Graphics cards were created to render graphics in a certain way and at "realtime" speeds - 30+ frames per second. Because they have to render at that speed they use many shortcuts, workarounds, and lower quality rendering methods that are faster. Newer graphics cards can achieve better and better quality and the rendering approach used by games changes somewhat over time, but it is still far from generalized raytracing, global illumination and other more realistic rendering techniques that are used in renderers like Mental Ray (used by 3DS Max, Maya and Softimage).

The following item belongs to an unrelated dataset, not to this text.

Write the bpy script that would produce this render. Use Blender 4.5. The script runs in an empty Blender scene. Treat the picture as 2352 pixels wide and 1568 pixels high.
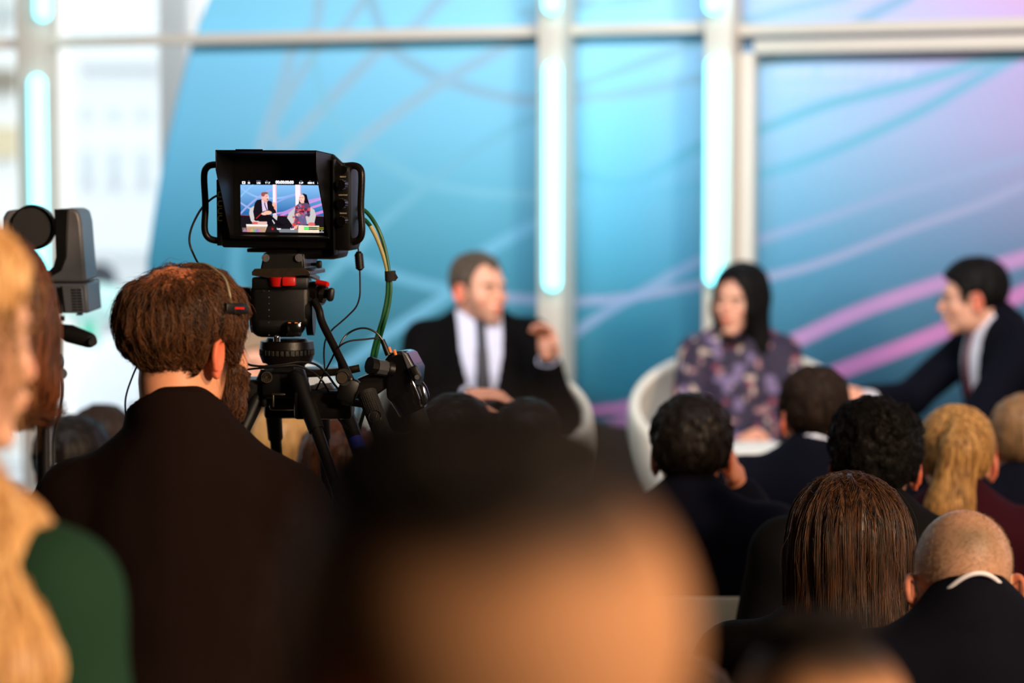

So the basic answer is that graphics cards do accelerate a *type* of rendering, but they cannot (yet) effectively process the kind of rendering approach that creates high quality results like Terragen 2, Mental Ray, etc. As graphics cards continue to develop this may become more feasible, but we are also seeing the introduction of more and more CPU cores, so by the time graphics cards are capable enough to accelerate general raytracing, we may see CPU's with upwards of 64 cores, which might keep CPU's ahead of graphics processors for that kind of rendering still.
In any case it's a ways off and for now TG2's CPU-based approach is the most effective approach, and the one that the vast majority of professional renderers use as well. Even large companies like Autodesk, who have tremendous resources to put on the task of accelerating normal rendering with graphics cards, still rely on CPU-based rendering, which shows how generally infeasible it is with present hardware.